>> start
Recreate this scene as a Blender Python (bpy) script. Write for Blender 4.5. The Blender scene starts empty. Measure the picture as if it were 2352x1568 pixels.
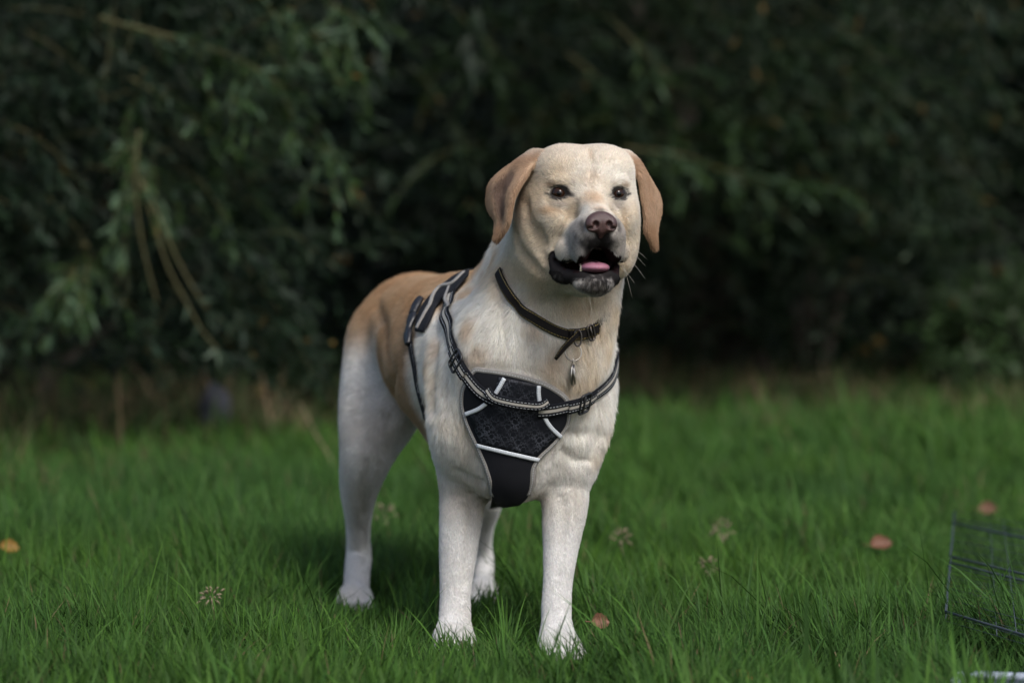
import bpy, bmesh, math, random
import numpy as np
from mathutils import Vector, Matrix
from mathutils.kdtree import KDTree
from mathutils.bvhtree import BVHTree

scene = bpy.context.scene
COL = scene.collection
PI = math.pi
rng = np.random.default_rng(7)

# ------------------------------------------------------------------ camera
FPX = 5550.0          # focal length in pixels of a 2352-wide frame (85 mm)
CAMH = 0.52           # lens height above the ground
HOR = 741.0           # horizon row in a 2352x1568 frame
cam_d = bpy.data.cameras.new('camera')
cam_d.sensor_width = 36.0
cam_d.lens = FPX / 2352.0 * 36.0
cam_d.shift_y = -(784.0 - HOR) / 2352.0
cam_d.clip_start = 0.05
cam_d.clip_end = 400.0
cam_d.dof.use_dof = True
cam_d.dof.focus_distance = 3.62
cam_d.dof.aperture_fstop = 2.8
cam = bpy.data.objects.new('camera', cam_d)
cam.location = (0, 0, CAMH)
cam.rotation_euler = (PI / 2, 0, 0)
COL.objects.link(cam)
scene.camera = cam

# ------------------------------------------------------------------ light
SUN_EL, SUN_AZ = math.radians(46), math.radians(152)   # azimuth measured from +y (away from camera) clockwise
world = bpy.data.worlds.new('World')
scene.world = world
world.use_nodes = True
wn = world.node_tree
wn.nodes.clear()
w_out = wn.nodes.new('ShaderNodeOutputWorld')
w_bg = wn.nodes.new('ShaderNodeBackground')
w_sky = wn.nodes.new('ShaderNodeTexSky')
w_sky.sky_type = 'NISHITA'
w_sky.sun_disc = False
w_sky.sun_elevation = SUN_EL
w_sky.sun_rotation = SUN_AZ
w_sky.air_density = 1.0
w_sky.dust_density = 3.0
w_sky.ozone_density = 1.0
w_bg.inputs['Strength'].default_value = 0.10
wn.links.new(w_sky.outputs[0], w_bg.inputs['Color'])
wn.links.new(w_bg.outputs[0], w_out.inputs['Surface'])
sun_d = bpy.data.lights.new('sun', 'SUN')
sun_d.energy = 1.5
sun_d.angle = math.radians(20)
sun_d.color = (1.0, 0.995, 0.985)
sun = bpy.data.objects.new('sun', sun_d)
sd = Vector((math.sin(SUN_AZ) * math.cos(SUN_EL), math.cos(SUN_AZ) * math.cos(SUN_EL), math.sin(SUN_EL)))
sun.rotation_euler = sd.to_track_quat('Z', 'Y').to_euler()
COL.objects.link(sun)
scene.view_settings.view_transform = 'Standard'
scene.view_settings.look = 'None'
scene.view_settings.exposure = 0.92
scene.view_settings.gamma = 1.0
scene.view_settings.use_curve_mapping = False
cy = scene.cycles
cy.use_denoising = True
cy.max_bounces = 6
cy.diffuse_bounces = 3
cy.glossy_bounces = 2
cy.transmission_bounces = 3
cy.transparent_max_bounces = 8
scene.cycles_curves.shape = 'RIBBONS'
scene.cycles_curves.subdivisions = 1

# ------------------------------------------------------------------ helpers
def W(px, py, d):
    """point seen at (px, py) of a 2352x1568 frame and standing d metres away"""
    return np.array([(px - 1176.0) / FPX * d, d, CAMH + (HOR - py) / FPX * d])

def GX(px, py, lift=0.0):
    """point on the ground seen at (px, py)"""
    d = FPX * (CAMH - lift) / (py - HOR)
    return np.array([(px - 1176.0) / FPX * d, d, lift])

def tag(o, label=None, cat=None, group=None, kind=None):
    if label: o['label'] = label
    if cat: o['category'] = cat
    if group: o['group'] = group
    if kind: o['kind'] = kind
    return o

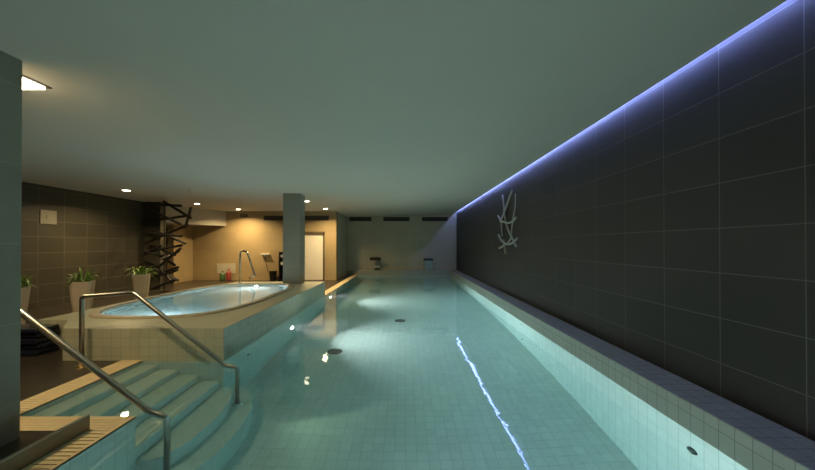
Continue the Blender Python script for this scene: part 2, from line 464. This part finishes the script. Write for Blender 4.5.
def nozzle(x, y, z, r, sx, lab):
    t = thing('pool_inlet', lab, 'inlet', (x, y, z), 0 if sx > 0 else PI, 'round water inlets of the pool')
    b = bmesh.new(); cyl(b, (0, 0, 0), r, 0.012, 'x', 24, r * .92); obj('flange', b, M_drain, t)
    b = bmesh.new(); cyl(b, (0.012, 0, 0), r * .38, 0.012, 'x', 16, r * .3); obj('nozzle', b, M_steel, t)
nozzle(XR, 2.72, -0.33, 0.048, -1, 'large round inlet on the right pool wall nearest the viewer')
nozzle(XR, 6.67, -0.23, 0.03, -1, 'small upper inlet on the right pool wall')
nozzle(XR, 6.62, -1.20, 0.03, -1, 'small lower inlet on the right pool wall close to the floor')
nozzle(XL, 5.07, -0.43, 0.034, 1, 'dark inlet below the near end of the hot tub side')
nozzle(XL, 7.5, -0.43, 0.034, 1, 'dark inlet below the middle of the hot tub side')
def drain(x, y, lab):
    t = thing('floor_drain', lab, 'drain', (x, y, -1.49), group='round drains in the pool floor')
    b = bmesh.new(); cyl(b, (0, 0, 0), 0.135, 0.012, 'z', 32, 0.125); obj('rim', b, M_drain, t)
    b = bmesh.new()
    for k in range(-3, 4):
        h = math.sqrt(max(0, .11**2 - (k*.03)**2)); box(b, k*.03 - .009, k*.03 + .009, -h, h, 0.012, 0.018)
    obj('grille', b, M_plate, t)
drain(-1.31, 6.31, 'round dark drain in the pool floor nearer the stairs')
drain(-0.11, 8.35, 'round dark drain in the middle of the pool floor')

# ---------------------------------------------------------------- handrails
def rail(y, xs, top, foot, lab, ymir=0):
    t = thing('handrail', lab, 'handrail', (xs[0], y, DK), group='bent steel handrails at the pool stairs')
    ox = xs[0]
    pts = [(0, 0, 0.0), (0, 0, top - DK), (xs[1]-ox, 0, top + .05 - DK), (xs[2]-ox, 0, 0.035 - DK), (xs[3]-ox, 0, -0.005 - DK), (xs[3]-ox, 0, foot - DK)]
    b = bmesh.new(); tube(b, rounded(pts, 0.05, 7), 0.0265, 16); obj('tube', b, M_steel, t, smooth=True)
    b = bmesh.new(); cyl(b, (0, 0, 0), 0.058, 0.014, 'z', 24, 0.05); obj('flange', b, M_brass, t)['label'] = 'brass floor flange'
    b = bmesh.new(); cyl(b, (xs[3]-ox, 0, foot - DK), 0.06, 0.022, 'z', 24, 0.045); obj('flange', b, M_steel, t)
rail(4.17, (-4.01, -3.37, -2.24, -2.075), 0.88, -1.118, 'bent stainless handrail in front of the hot tub')
rail(2.98, (-4.03, -3.44, -2.25, -2.105), 0.90, -1.118, 'bent stainless handrail nearest the viewer, coming from behind the near column')
# hot tub rail
t = thing('grab_rail', 'tall hooked steel grab rail at the far rim of the hot tub', 'grab rail', (-4.72, 9.62, Z1))
b = bmesh.new(); tube(b, rounded([(0, 0, 0), (0, 0, 0.92), (0.20, -0.02, 0.92), (0.46, -0.06, 0.22), (0.30, -0.06, 0.14)], 0.09, 6), 0.026, 14); obj('tube', b, M_steel, t, smooth=True)
b = bmesh.new(); cyl(b, (0, 0, 0), 0.055, 0.014, 'z', 20, 0.05); obj('flange', b, M_steel, t)

# ---------------------------------------------------------------- ceiling lights
def downlight(x, y, lab, power=DOWN_W, r=0.085, spread=125):
    z = ceil_z(x)
    t = thing('ceiling_light', lab, 'ceiling light', (x, y, z), group='round warm ceiling downlights')
    b = bmesh.new(); tube(b, [(0, 0, 0.0), (0, 0, -0.012)], r + .02, 28, r + .012); obj('trim_ring', b, M_white, t)
    b = bmesh.new(); tube(b, [(0, 0, -0.012), (0, 0, -0.02)], r, 28, r * .9); obj('diffuser', b, M_warm, t)
    if power: area('lamp', (0, 0, -0.03), r * 1.6, power, WARM, spread=spread, parent=t)
downlight(-7.34, 8.83, 'round ceiling downlight above the planters by the dark left wall', DOWN_W * 1.3, spread=150)
downlight(-7.25, 11.7, 'round ceiling downlight beside the cream soffit', DOWN_W * 0.6)
downlight(-6.7, 13.5, 'round ceiling downlight close to the beige wall, above the hot tub grab rail', DOWN_W * 1.5, spread=150)
downlight(-3.22, 11.0, 'round ceiling downlight just right of the far column top')
downlight(-3.14, 13.3, 'round ceiling downlight in front of the white door', DOWN_W * 1.35, spread=150)
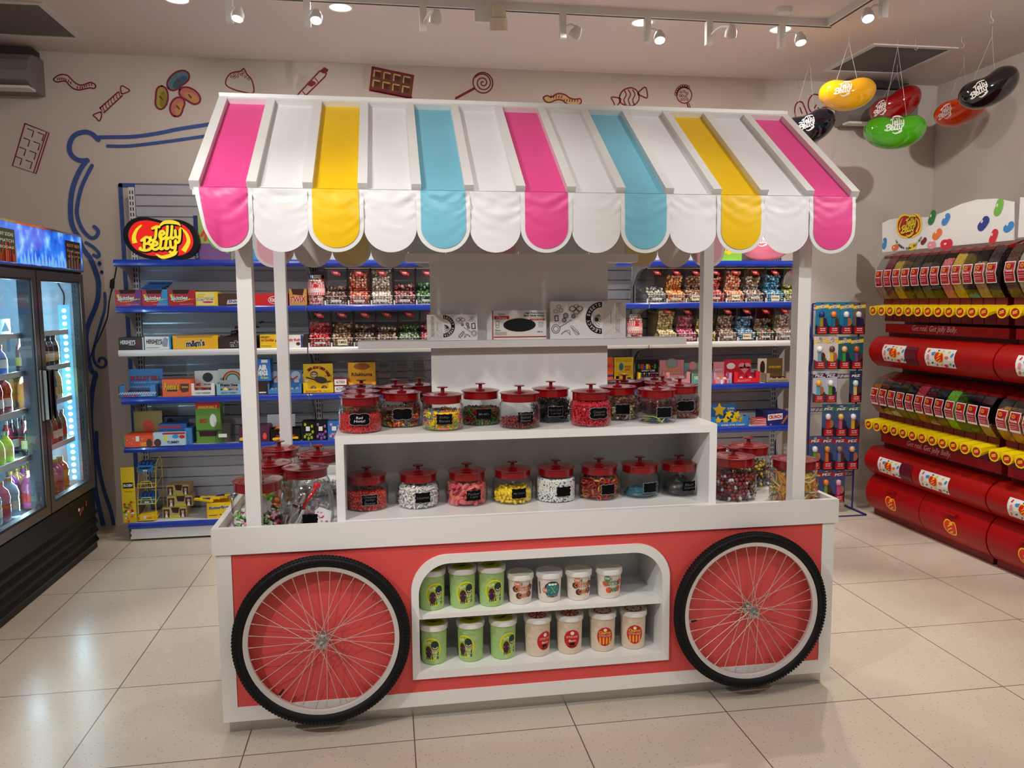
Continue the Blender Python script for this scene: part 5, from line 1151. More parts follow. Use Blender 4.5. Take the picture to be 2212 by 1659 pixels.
>> end
Leave the pictures out and please restate exactly the lines running from the start of the material through the one with "scene.camera = cam".

FULL RESPONSE>
Recreate this scene as a Blender Python (bpy) script. Write for Blender 4.5. The Blender scene starts empty. Measure the picture as if it were 2352x1568 pixels.
import bpy, bmesh, math, random
import numpy as np
from mathutils import Vector, Matrix
from mathutils.kdtree import KDTree
from mathutils.bvhtree import BVHTree

scene = bpy.context.scene
COL = scene.collection
PI = math.pi
rng = np.random.default_rng(7)

# ------------------------------------------------------------------ camera
FPX = 5550.0          # focal length in pixels of a 2352-wide frame (85 mm)
CAMH = 0.52           # lens height above the ground
HOR = 741.0           # horizon row in a 2352x1568 frame
cam_d = bpy.data.cameras.new('camera')
cam_d.sensor_width = 36.0
cam_d.lens = FPX / 2352.0 * 36.0
cam_d.shift_y = -(784.0 - HOR) / 2352.0
cam_d.clip_start = 0.05
cam_d.clip_end = 400.0
cam_d.dof.use_dof = True
cam_d.dof.focus_distance = 3.62
cam_d.dof.aperture_fstop = 2.8
cam = bpy.data.objects.new('camera', cam_d)
cam.location = (0, 0, CAMH)
cam.rotation_euler = (PI / 2, 0, 0)
COL.objects.link(cam)
scene.camera = cam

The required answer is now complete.